FERREYROLLES Gérard, Les reines du monde. L’imagination et la coutume chez Pascal, Paris, Champion, 1995.

MESNARD Jean, “Achèvement et inachèvement dans les Pensées de Pascal”, Studi francesi, 143, anno XLVIII, maggio-agosto 2004, p. 300-320.

SHIOKAWA Tetsuya, Entre foi et raison : l’autorité, Paris, Champion, 2012.

SUSINI Laurent, L’écriture de Pascal, Paris, Champion, 2008.

Voir la bibliographie du fragment Preuves par discours II (Laf. 427, Sel. 681).

 

 

Éclaircissements

 

Ce recueil de notes, connu seulement par les Copies, a servi à Pascal pour la rédaction du grand texte contre l’indifférence des incrédules à leur destinée (Preuves par discours II - Laf. 427, Sel. 681). La liaison est attestée par les indications portées en marge des Copies, qui rattachent ces lignes au texte commençant par les mots Qu’ils apprennent…, termes initiaux du grand texte. Voir ces mentions sur les images des Copies.

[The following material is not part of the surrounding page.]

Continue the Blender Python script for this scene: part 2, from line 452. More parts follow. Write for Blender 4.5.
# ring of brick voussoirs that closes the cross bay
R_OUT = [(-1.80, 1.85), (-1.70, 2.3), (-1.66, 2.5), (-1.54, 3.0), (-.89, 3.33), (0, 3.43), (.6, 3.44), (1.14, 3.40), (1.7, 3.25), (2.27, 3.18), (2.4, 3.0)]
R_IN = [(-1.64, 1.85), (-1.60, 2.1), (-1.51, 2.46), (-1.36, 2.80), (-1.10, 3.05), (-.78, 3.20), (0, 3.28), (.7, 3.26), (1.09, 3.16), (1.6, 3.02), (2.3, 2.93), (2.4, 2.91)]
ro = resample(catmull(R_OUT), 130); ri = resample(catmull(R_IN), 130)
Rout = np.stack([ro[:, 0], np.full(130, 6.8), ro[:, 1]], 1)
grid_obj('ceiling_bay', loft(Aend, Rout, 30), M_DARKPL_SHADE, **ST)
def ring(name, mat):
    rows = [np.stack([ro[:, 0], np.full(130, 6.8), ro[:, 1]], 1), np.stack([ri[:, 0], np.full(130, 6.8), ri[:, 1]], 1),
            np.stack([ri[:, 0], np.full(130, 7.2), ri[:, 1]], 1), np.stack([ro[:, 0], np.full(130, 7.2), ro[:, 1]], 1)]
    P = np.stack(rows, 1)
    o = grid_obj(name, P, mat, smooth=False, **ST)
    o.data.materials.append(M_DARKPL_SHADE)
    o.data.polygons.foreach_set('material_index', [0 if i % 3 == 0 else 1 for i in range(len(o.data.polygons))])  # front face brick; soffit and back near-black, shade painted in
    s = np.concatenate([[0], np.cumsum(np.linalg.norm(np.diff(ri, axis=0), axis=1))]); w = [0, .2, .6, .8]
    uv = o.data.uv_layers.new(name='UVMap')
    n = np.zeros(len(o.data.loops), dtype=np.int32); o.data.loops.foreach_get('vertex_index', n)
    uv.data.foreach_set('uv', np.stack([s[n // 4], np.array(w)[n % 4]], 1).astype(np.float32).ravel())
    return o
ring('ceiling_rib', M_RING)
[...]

L’interprétation des formules elliptiques qui composent le présent recueil de notes peut donc être dirigée par recours à ce grand texte.

Ce fragment doit aussi être rattaché à un autre ensemble de même nature, dont l’original subsiste sur la page 205 du Recueil des originaux, et que les Copies ont enregistré aux p. 425 v° sq. de C1, et p. 399 de C2. Il s’agit du texte (Laf. 432 série XXX, Sel. 662), qui contient aussi des esquisses qui ont servi à la rédaction du grand texte (Preuves par discours II - Laf. 427, Sel. 681).

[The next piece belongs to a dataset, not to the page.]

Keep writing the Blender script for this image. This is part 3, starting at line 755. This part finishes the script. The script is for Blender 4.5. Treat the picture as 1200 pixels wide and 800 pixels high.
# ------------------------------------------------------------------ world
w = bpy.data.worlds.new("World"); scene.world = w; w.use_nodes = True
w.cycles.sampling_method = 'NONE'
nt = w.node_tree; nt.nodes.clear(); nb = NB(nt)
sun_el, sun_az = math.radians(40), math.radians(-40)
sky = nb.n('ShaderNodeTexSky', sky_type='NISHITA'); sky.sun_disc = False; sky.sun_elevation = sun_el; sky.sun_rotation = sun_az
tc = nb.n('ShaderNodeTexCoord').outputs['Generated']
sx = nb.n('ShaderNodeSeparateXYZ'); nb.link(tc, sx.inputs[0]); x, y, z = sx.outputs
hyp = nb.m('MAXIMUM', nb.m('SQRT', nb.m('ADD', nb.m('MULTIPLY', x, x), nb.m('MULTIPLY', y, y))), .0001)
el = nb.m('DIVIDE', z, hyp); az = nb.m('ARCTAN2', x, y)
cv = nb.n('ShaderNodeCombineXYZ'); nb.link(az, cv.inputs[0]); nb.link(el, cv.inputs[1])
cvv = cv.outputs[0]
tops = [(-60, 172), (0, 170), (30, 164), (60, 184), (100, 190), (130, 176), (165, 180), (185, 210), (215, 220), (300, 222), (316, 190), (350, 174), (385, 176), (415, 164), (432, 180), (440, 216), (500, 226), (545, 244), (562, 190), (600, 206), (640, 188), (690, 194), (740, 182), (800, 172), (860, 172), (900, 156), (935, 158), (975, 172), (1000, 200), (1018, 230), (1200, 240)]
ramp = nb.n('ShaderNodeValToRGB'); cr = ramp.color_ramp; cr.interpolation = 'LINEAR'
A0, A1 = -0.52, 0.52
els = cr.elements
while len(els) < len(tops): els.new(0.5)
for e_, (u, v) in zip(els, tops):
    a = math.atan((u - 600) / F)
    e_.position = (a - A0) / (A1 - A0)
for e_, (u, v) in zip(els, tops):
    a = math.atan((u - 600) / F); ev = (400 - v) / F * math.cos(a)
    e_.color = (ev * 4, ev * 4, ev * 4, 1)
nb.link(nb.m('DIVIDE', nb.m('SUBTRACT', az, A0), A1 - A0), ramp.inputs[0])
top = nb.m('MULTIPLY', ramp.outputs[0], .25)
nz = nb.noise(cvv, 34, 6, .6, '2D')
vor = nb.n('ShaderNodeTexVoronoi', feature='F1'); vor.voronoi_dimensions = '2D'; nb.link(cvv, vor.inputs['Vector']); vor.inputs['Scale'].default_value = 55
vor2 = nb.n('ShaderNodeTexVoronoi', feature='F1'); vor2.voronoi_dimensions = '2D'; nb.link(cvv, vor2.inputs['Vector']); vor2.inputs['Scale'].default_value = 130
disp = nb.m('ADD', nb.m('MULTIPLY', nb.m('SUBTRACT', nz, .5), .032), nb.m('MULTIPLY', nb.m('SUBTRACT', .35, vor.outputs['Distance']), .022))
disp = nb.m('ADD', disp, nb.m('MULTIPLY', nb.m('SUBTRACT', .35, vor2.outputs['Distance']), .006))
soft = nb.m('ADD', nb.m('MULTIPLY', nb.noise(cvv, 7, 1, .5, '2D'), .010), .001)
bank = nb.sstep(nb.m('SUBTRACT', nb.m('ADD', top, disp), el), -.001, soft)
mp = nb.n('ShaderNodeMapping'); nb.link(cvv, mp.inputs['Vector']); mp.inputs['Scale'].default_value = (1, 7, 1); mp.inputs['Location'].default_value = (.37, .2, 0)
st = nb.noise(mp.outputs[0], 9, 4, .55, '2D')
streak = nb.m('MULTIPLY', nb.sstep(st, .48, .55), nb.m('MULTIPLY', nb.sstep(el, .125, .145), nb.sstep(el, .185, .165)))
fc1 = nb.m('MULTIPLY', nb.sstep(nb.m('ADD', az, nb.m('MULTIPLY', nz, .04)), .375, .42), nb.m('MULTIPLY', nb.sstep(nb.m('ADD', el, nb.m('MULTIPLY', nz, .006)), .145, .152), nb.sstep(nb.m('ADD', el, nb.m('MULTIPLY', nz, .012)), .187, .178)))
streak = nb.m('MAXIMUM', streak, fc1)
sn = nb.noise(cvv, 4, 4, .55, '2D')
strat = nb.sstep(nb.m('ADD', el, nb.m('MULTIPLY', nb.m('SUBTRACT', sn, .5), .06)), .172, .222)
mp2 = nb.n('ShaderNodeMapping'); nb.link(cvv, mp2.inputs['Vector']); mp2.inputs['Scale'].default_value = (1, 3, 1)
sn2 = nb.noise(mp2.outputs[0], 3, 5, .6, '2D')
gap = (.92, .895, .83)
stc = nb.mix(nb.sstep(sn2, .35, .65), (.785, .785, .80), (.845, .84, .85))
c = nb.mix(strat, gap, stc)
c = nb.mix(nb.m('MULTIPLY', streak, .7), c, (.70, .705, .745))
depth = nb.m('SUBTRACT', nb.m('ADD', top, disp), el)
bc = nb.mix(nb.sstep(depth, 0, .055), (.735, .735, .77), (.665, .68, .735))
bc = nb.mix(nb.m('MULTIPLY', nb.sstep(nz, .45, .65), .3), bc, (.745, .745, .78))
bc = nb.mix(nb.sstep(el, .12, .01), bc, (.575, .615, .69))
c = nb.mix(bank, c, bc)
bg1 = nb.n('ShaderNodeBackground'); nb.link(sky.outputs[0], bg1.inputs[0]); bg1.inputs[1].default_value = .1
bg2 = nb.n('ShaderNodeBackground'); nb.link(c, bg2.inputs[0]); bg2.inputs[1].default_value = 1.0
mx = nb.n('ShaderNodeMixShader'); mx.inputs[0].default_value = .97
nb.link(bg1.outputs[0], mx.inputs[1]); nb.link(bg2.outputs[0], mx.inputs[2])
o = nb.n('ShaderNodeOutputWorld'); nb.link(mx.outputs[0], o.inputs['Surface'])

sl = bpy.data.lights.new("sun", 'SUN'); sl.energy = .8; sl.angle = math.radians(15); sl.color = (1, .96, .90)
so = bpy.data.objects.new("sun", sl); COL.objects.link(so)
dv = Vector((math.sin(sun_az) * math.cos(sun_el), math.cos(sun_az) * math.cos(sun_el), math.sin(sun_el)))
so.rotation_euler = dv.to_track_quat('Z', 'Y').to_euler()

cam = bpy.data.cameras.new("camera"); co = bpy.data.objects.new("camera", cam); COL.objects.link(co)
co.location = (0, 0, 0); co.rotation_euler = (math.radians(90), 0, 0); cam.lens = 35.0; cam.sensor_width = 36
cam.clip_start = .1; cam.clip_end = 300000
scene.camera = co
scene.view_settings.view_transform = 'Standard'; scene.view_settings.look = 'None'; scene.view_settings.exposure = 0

La relation entre ces deux recueils de notes a été remarquée par certains éditeurs. Elle ne tient pas seulement au fait que les deux recueils portent sur des sujets très voisins, mais aussi à la présence d’un terme commun qui sert de « réclame » de l’un à l’autre.

La fragment Preuves par discours II, 4 commence de façon très abrupte par le mot amour propre, qui ouvre une phrase manifestement incomplète et par elle-même incohérente : Amour propre, et parce que c’est une chose qui nous intéresse assez pour nous en émouvoir, d’être assurés, qu’après tous les maux de la vie, une mort inévitable qui nous menace à chaque instant doit infailliblement, dans peu d’années dans l’horrible nécessité.

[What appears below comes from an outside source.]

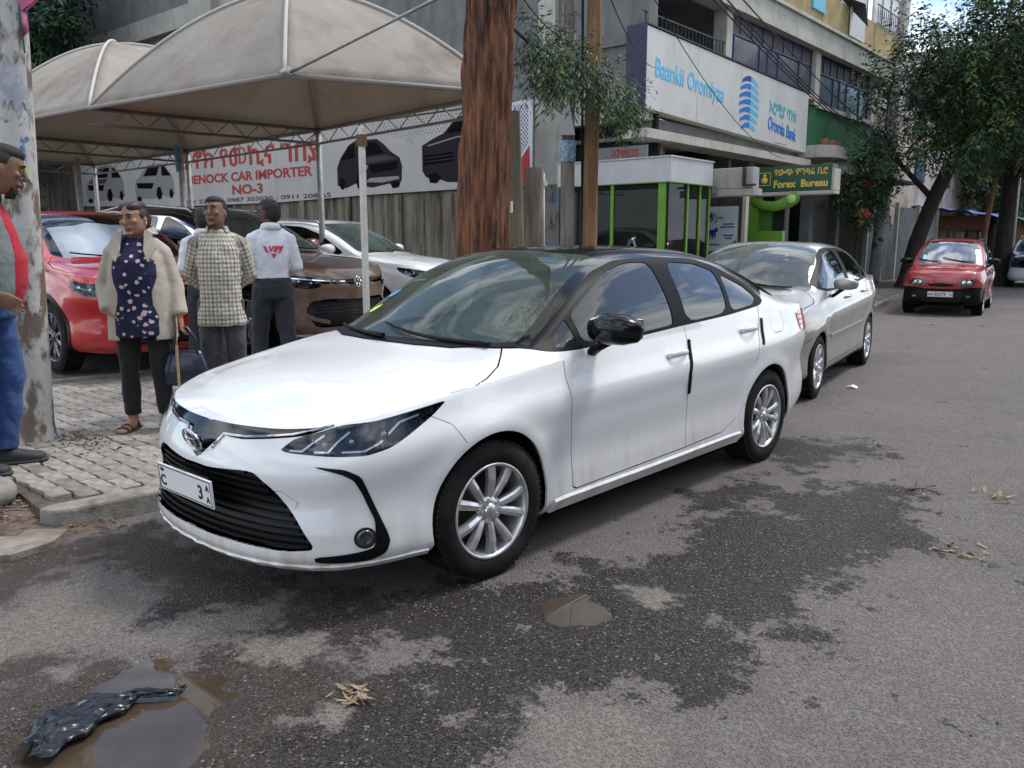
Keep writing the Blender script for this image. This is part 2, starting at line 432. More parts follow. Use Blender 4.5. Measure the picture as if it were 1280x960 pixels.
def grid_normals(G):
    du=np.gradient(G,axis=0); dv=np.gradient(G,axis=1)
    # symmetric ends
    N=np.cross(du,dv); l=np.linalg.norm(N,axis=2); 
    N=N/np.maximum(l,1e-9)[:,:,None]
    N[0,:,0]=0;N[-1,:,0]=0;N[:,-1,0]=0
    bad=l<1e-7
    N/=np.maximum(np.linalg.norm(N,axis=2),1e-9)[:,:,None]
    for i,j in zip(*np.where(bad)): N[i,j]=[0,-1 if i<len(G)/2 else 1,.3]
    return N
# ------------------------------------------------------------ car shell: a smooth surface cut into real panels
VIEW = {'side': lambda v: (v[1], v[2]), 'top': lambda v: (v[0], v[1]), 'front': lambda v: (v[0], v[2]), 'wrap': lambda v: (v[6], v[2])}
class Shell:
    def __init__(s, spec, nu=150, nb=22, nt=30):
        G, u = car_surface(spec, nu, nb, nt); N = grid_normals(G)
        s.G, s.N, s.u, s.nb = G, N, u, nb
        a, b = G.shape[:2]
        s.V = [(*G[i, j], *N[i, j], u[i]) for i in range(a) for j in range(b)]
        s.F = []
        for i in range(a-1):
            for j in range(b-1):
                q = [i*b+j, (i+1)*b+j, (i+1)*b+j+1, i*b+j+1]
                s.F.append([q, 'band' if j < nb else 'top', 'body'])
        s.cache = {}; s.eid = 0
    def cut(s, name, view, P, zone=None, cond=None, only=None):
        if name in ('window', 'window_trim', 'headlight', 'bumper_accent', 'grille', 'windshield', 'rear_window', 'lower_grille') and len(P) < 20: P = rnd(P)
        vw = VIEW[view]; V = s.V
        xs = [p[0] for p in P]; ys = [p[1] for p in P]; bx = (min(xs), max(xs), min(ys), max(ys))
        cand = []
        for fi, f in enumerate(s.F):
            if zone and f[1] != zone: continue
            if only and f[2] not in only: continue
            c = [vw(V[i]) for i in f[0]]
            a = [q[0] for q in c]; b = [q[1] for q in c]
            if max(a) < bx[0] or min(a) > bx[1] or max(b) < bx[2] or min(b) > bx[3]: continue
            if cond and not cond(V[f[0][0]]): continue
            cand.append(fi)
        n = len(P)
        for k in range(n):
            p, q = P[k], P[(k+1) % n]; s.eid += 1
            dx_, dy_ = q[0]-p[0], q[1]-p[1]; L = math.hypot(dx_, dy_)
            if L < 1e-7: continue
            nx, ny = -dy_/L, dx_/L
            sb = (min(p[0], q[0])-1e-5, max(p[0], q[0])+1e-5, min(p[1], q[1])-1e-5, max(p[1], q[1])+1e-5)
            new = []
            for fi in cand:
                ids = s.F[fi][0]; c = [vw(V[i]) for i in ids]
                a = [t[0] for t in c]; b = [t[1] for t in c]
                if max(a) < sb[0] or min(a) > sb[1] or max(b) < sb[2] or min(b) > sb[3]: continue
                d = [(t[0]-p[0])*nx+(t[1]-p[1])*ny for t in c]
                if min(d) > -2e-5 or max(d) < 2e-5: continue
                A, B = [], []; m = len(ids)
                for i in range(m):
                    i2 = (i+1) % m
                    if d[i] >= -1e-6: A.append(ids[i])
                    if d[i] <= 1e-6: B.append(ids[i])
                    if (d[i] > 1e-6 and d[i2] < -1e-6) or (d[i] < -1e-6 and d[i2] > 1e-6):
                        key = (min(ids[i], ids[i2]), max(ids[i], ids[i2]), s.eid)
                        if key not in s.cache:
                            t = d[i]/(d[i]-d[i2]); v0, v1 = V[ids[i]], V[ids[i2]]
                            w_ = [v0[x]+(v1[x]-v0[x])*t for x in range(7)]
                            l = math.sqrt(w_[3]**2+w_[4]**2+w_[5]**2) or 1
                            w_[3] /= l; w_[4] /= l; w_[5] /= l
                            s.cache[key] = len(V); V.append(tuple(w_))
                        A.append(s.cache[key]); B.append(s.cache[key])
                if len(A) > 2 and len(B) > 2:
                    s.F[fi][0] = A; s.F.append([B, s.F[fi][1], s.F[fi][2]]); new.append(len(s.F)-1)
            cand += new
        cx = []; cy = []
        for fi in cand:
            c = [vw(V[i]) for i in s.F[fi][0]]; cx.append(sum(t[0] for t in c)/len(c)); cy.append(sum(t[1] for t in c)/len(c))
        ins = inpoly(P, np.array(cx), np.array(cy))
        for fi, k in zip(cand, ins):
            if k: s.F[fi][2] = name
    def line(s, view, pts, wd=.005, zone=None, cond=None, only=None, name='gap'):
        for a, b in zip(pts[:-1], pts[1:]):
            dx_, dy_ = b[0]-a[0], b[1]-a[1]; L = math.hypot(dx_, dy_); nx, ny = -dy_/L*wd/2, dx_/L*wd/2; ex, ey = dx_/L*wd*.3, dy_/L*wd*.3
            s.cut(name, view, [(a[0]+nx-ex, a[1]+ny-ey), (b[0]+nx+ex, b[1]+ny+ey), (b[0]-nx+ex, b[1]-ny+ey), (a[0]-nx-ex, a[1]-ny-ey)], zone, cond, only)
    def at(s, view, p, zone=None, side=1, off=0):
        """surface point and normal nearest to p in a view"""
        G, N = s.G, s.N; j0, j1 = (0, s.nb+1) if zone == 'band' else ((s.nb, None) if zone == 'top' else (0, None))
        g = G[:, j0:j1]; nn = N[:, j0:j1]
        if view == 'wrap': A = np.repeat(s.u[:, None], g.shape[1], 1); B = g[:, :, 2]
        elif view == 'side': A, B = g[:, :, 1], g[:, :, 2]
        elif view == 'top': A, B = g[:, :, 0], g[:, :, 1]
        else: A, B = g[:, :, 0], g[:, :, 2]
        D = (A-p[0])**2+(B-p[1])**2
        # local linear fit over the nearest grid points, so moulding lines run smooth
        k = np.argpartition(D.ravel(), 24)[:24]; a_ = A.ravel()[k]-p[0]; b_ = B.ravel()[k]-p[1]
        wt = np.sqrt(1/(D.ravel()[k]+1e-5)); X_ = np.stack([np.ones_like(a_), a_, b_], 1)*wt[:, None]
        Y_ = np.concatenate([g.reshape(-1, 3)[k], nn.reshape(-1, 3)[k]], 1)*wt[:, None]
        c_ = np.linalg.lstsq(X_.T @ X_+np.eye(3)*1e-9, X_.T @ Y_, rcond=None)[0][0]
        P = c_[:3]; Q = c_[3:]/np.linalg.norm(c_[3:])
        P = P+Q*off
        return Vector((P[0]*side, P[1], P[2])), Vector((Q[0]*side, Q[1], Q[2]))
    def part(s, regions, name, mat, parent, sides=(1, -1), off=0, rim=.012):
        """mesh of the faces of some regions on the given sides"""
        if isinstance(regions, str): regions = (regions,)
        fs = [f[0] for f in s.F if f[2] in regions]
        if not fs: return None
        used = sorted({i for f in fs for i in f}); mp = {i: k for k, i in enumerate(used)}; n0 = len(used)
        vs = []; ns = []; faces = []
        cnt = {}
        for f in fs:
            for a, b in zip(f, f[1:]+f[:1]): cnt[(min(a, b), max(a, b))] = cnt.get((min(a, b), max(a, b)), 0)+1
        for sd in sides:
            b0 = len(vs)
            for i in used:
                v = s.V[i]; vs.append(((v[0]+v[3]*off)*sd, v[1]+v[4]*off, v[2]+v[5]*off)); ns.append((v[3]*sd, v[4], v[5]))
            for f in fs:
                q = [b0+mp[i] for i in f]; faces.append(q if sd > 0 else q[::-1])
            if rim:
                for f in fs:
                    for a, b in zip(f, f[1:]+f[:1]):
                        if cnt[(min(a, b), max(a, b))] == 1 and not (s.V[a][0] < 1e-4 and s.V[b][0] < 1e-4):
                            k = len(vs); va, vb = Vector(s.V[a][:3]), Vector(s.V[b][:3]); na, nb_ = Vector(s.V[a][3:6]), Vector(s.V[b][3:6])
                            va += na*off; vb += nb_*off
                            on = (vb-va).cross(na)
                            if on.length < 1e-9: continue
                            on.normalize()
                            for p in (va, vb, vb-nb_*rim, va-na*rim): vs.append((p.x*sd, p.y, p.z)); ns.append((on.x*sd, on.y, on.z))
                            q = [k+1, k, k+3, k+2]; faces.append(q if sd > 0 else q[::-1])
        me = bpy.data.meshes.new(name); me.from_pydata(vs, [], faces)
        me.polygons.foreach_set('use_smooth', [True]*len(faces)); me.update()
        me.normals_split_custom_set_from_vertices(ns)
        return link(name, me, mat, parent)
    def strip(s, mb, view, pts, wd, th, off=0, zone=None, side=1, m=0, sub=6, round_=False, updir=(0, 0, 1)):
        """a moulding that follows the surface along pts (view coordinates)"""
        C = []
        for a, b in zip(pts[:-1], pts[1:]):
            for k in range(sub): C.append((a[0]+(b[0]-a[0])*k/sub, a[1]+(b[1]-a[1])*k/sub))
        C.append(pts[-1]); L = [s.at(view, c, zone, side, off) for c in C]
        b0 = len(mb.v); n = len(L)
        for i, (p, nn) in enumerate(L):
            t = (L[min(i+1, n-1)][0]-L[max(i-1, 0)][0]).normalized(); u_ = nn.cross(t).normalized()
            wq = wd if not isinstance(wd, (list, tuple)) else wd[0]+(wd[1]-wd[0])*i/(n-1)
            for (a, b) in ((-.5, 0), (-.42, th), (.42, th), (.5, 0)):
                mb.v.append(tuple(p+u_*(a*wq)+nn*b))
        for i in range(n-1):
            for j in range(3):
                q = [b0+i*4+j, b0+(i+1)*4+j, b0+(i+1)*4+j+1, b0+i*4+j+1]
                mb.f.append(q); mb.m.append(m); mb.sm.append(False)
        mb.f.append([b0, b0+1, b0+2, b0+3]); mb.m.append(m); mb.sm.append(False)
        mb.f.append([b0+(n-1)*4+3-k for k in range(4)]); mb.m.append(m); mb.sm.append(False)
        return mb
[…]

Ce début peut être associé à une note portée dans la marge de gauche du manuscrit de (Laf. 432 série XXX, Sel. 662), qui fournit le complément suivant :

 

 

 

 

 

 

non par un zèle

de dévotion et de détachement

mais par un principe

purement humain

et par un mouvement

d’intérêt et

d’amour propre

(texte barré verticalement)

 

 

La « réclame » amour propre rétablit ainsi un texte qui forme une suite qui comporte une certaine cohérence :

non par un zèle de dévotion et de détachement, mais par un principe purement humain et par un mouvement d’intérêt et d’amour propre, et parce que c’est une chose qui nous intéresse assez pour nous en émouvoir, d’être assurés, qu’après tous les maux de la vie, une mort inévitable qui nous menace à chaque instant doit infailliblement, dans peu d’années dans l’horrible nécessité.

Comme cette reconstitution aboutit malgré tout à un texte visiblement incomplet, certains éditeurs ont pris l’initiative d’associer le début de ce texte à une autre note de (Laf. 432 série XXX, Sel. 662) : Je ne prends point cela par bigoterie, mais par la manière dont le cœur de l’homme est fait (texte barré verticalement).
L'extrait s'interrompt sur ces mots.